I share some skepticism about RDF. Although I'm sure you could model your stuff as RDF effectively; if it requires creating your own vocabularies that nobody else uses anyway, is it worth the trouble? Some will strenuously argue 'yes'. I'm not sure.

But the important thing is to make the data available in machine readable format, and with URIs for each concept/entity involved. If you can do this effectively in RDF, great. If your winding up spending so much time trying to figure out how to do it in RDF that you wonder if it's worth it, and put it up in some kind of XML (I can't think of anything but some kind of XML that will be practically useful for the consumer, if not RDF) -- I personally will still be satisfied, and I suspect most actual potential users of the data will be too, even if the RDF theorists/purists will complain.

Most of the promise of RDF (as opposed to some kind of XML, even custom XML schema) is, from my perspective, mostly just _promise_, not currently delivered. Now the benefit of the promise is great enough that, all things being equal, if it's just as easy to do it in RDF as something else, sure, do it in RDF, support the RDF experiment.

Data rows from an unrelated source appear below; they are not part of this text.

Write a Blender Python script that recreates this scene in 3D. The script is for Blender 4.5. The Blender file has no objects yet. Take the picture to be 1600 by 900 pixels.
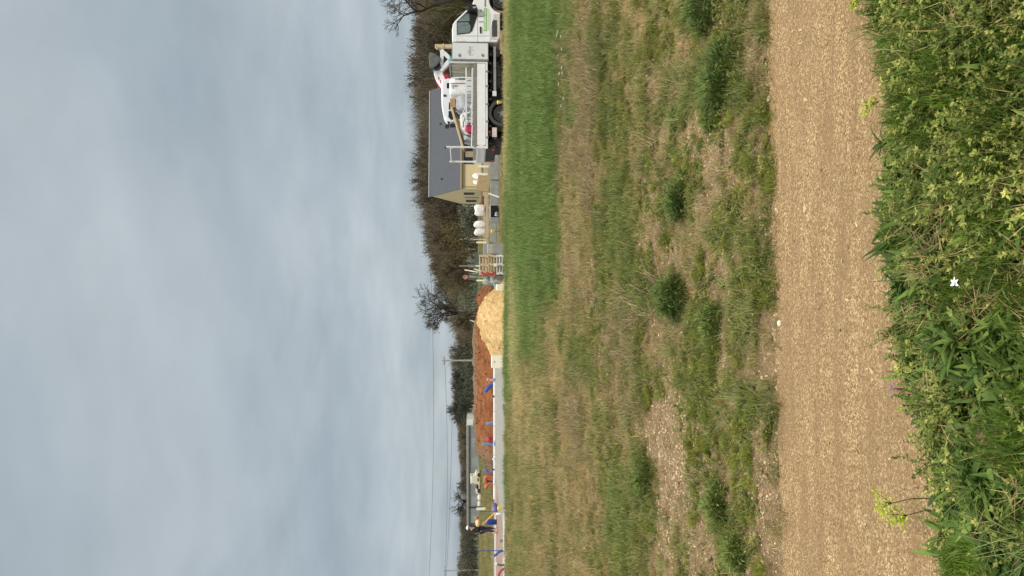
import bpy, bmesh, math, random
import numpy as np
from mathutils import Vector, Matrix
R = math.radians
scene = bpy.context.scene
COL = scene.collection

# ------------------------------------------------------------------ camera (photo is turned: its left edge is up)
CAMZ, PITCH, K = 1.6, R(3.3), 1160.0
FW = np.array([0, math.cos(PITCH), -math.sin(PITCH)])
DN = np.array([0, -math.sin(PITCH), -math.cos(PITCH)])
RT = np.array([1.0, 0, 0])
cam_d = bpy.data.cameras.new('camera'); cam = bpy.data.objects.new('camera', cam_d); COL.objects.link(cam)
cam.matrix_world = Matrix(((DN[0], RT[0], -FW[0], 0), (DN[1], RT[1], -FW[1], 0), (DN[2], RT[2], -FW[2], CAMZ), (0, 0, 0, 1)))
cam_d.sensor_width = 36; cam_d.lens = 36*K/1600; cam_d.clip_end = 6000; cam_d.clip_start = 0.05
scene.camera = cam

# ------------------------------------------------------------------ sky, sun, exposure
SUN_EL, SUN_AZ = R(48), R(150)          # azimuth clockwise from +Y
w = bpy.data.worlds.new('World'); scene.world = w; w.use_nodes = True
nt = w.node_tree; nt.nodes.clear(); L = nt.links.new
def N(t, **kw):
    n = nt.nodes.new(t)
    for k, v in kw.items(): setattr(n, k, v)
    return n
CLX, CLY = 3.1, .4
out = N('ShaderNodeOutputWorld'); bg = N('ShaderNodeBackground'); bg.inputs[1].default_value = 0.1
sky = N('ShaderNodeTexSky', sky_type='NISHITA', sun_disc=False, sun_elevation=SUN_EL, sun_rotation=SUN_AZ)
tc = N('ShaderNodeTexCoord'); mp = N('ShaderNodeMapping'); mp.inputs['Scale'].default_value = (1.0, 1.0, 2.6)
mp.inputs['Location'].default_value = (0.35, 0.2, 0.4)
L(tc.outputs['Generated'], mp.inputs[0])
n1 = N('ShaderNodeTexNoise'); n1.inputs['Scale'].default_value = 1.1; n1.inputs['Detail'].default_value = 8; n1.inputs['Roughness'].default_value = .52; n1.inputs['Distortion'].default_value = .35
n2 = N('ShaderNodeTexNoise'); n2.inputs['Scale'].default_value = 3.2; n2.inputs['Detail'].default_value = 5; n2.inputs['Roughness'].default_value = .5
mp2 = N('ShaderNodeMapping'); mp2.inputs['Scale'].default_value = (.55, .8, 5.0); L(tc.outputs['Generated'], mp2.inputs[0])
sx = N('ShaderNodeSeparateXYZ'); L(tc.outputs['Generated'], sx.inputs[0])
za = N('ShaderNodeMath', operation='MAXIMUM'); L(sx.outputs[2], za.inputs[0]); za.inputs[1].default_value = 0.0
zb = N('ShaderNodeMath', operation='ADD'); L(za.outputs[0], zb.inputs[0]); zb.inputs[1].default_value = .16
zi = N('ShaderNodeMath', operation='DIVIDE'); zi.inputs[0].default_value = 1.0; L(zb.outputs[0], zi.inputs[1])
pl = N('ShaderNodeVectorMath', operation='SCALE'); L(tc.outputs['Generated'], pl.inputs[0]); L(zi.outputs[0], pl.inputs['Scale'])
pm = N('ShaderNodeMapping'); pm.inputs['Scale'].default_value = (1.0, 1.0, 0.0); pm.inputs['Location'].default_value = (CLX, CLY, 0); L(pl.outputs[0], pm.inputs[0])
L(pm.outputs[0], n1.inputs[0]); L(pm.outputs[0], n2.inputs[0])
r1 = N('ShaderNodeValToRGB'); L(n1.outputs[0], r1.inputs[0])
r1.color_ramp.elements[0].position = .30; r1.color_ramp.elements[0].color = (2.75, 3.28, 3.68, 1)
r1.color_ramp.elements[1].position = .70; r1.color_ramp.elements[1].color = (4.15, 4.55, 4.8, 1)
r2 = N('ShaderNodeMapRange'); L(n2.outputs[0], r2.inputs[0])
r2.inputs[1].default_value = .3; r2.inputs[2].default_value = .7; r2.inputs[3].default_value = .945; r2.inputs[4].default_value = 1.06
m1 = N('ShaderNodeVectorMath', operation='SCALE'); L(r1.outputs[0], m1.inputs[0]); L(r2.outputs[0], m1.inputs['Scale'])
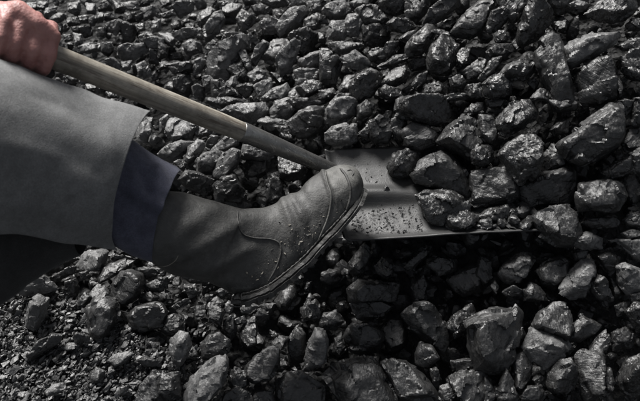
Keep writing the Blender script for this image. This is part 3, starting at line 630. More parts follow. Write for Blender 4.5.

But, IMO, if it doing it in RDF is going to mean not doing it at all (or delaying it significantly) as you try to figure out how to do it -- just start out with non-RDF XML, the most important thing is making the data available in an easy to use format.

Karen Coyle

SKOS was developed for thesauri, not for authority data. It barely, if at all, works for LC subject authorities, and really should not be used for name authorities, IMO. We need to create SAOS - Simple Authority Organization System - or maybe even CAOS - Complex Authority Organization System. It would be interesting to work on this in conjunction with the FRAD model. I have a lot of questions about that model (such as the treatment of preferred names and identities as entities), and this might allow us to work through some issues about how the model might work in real systems.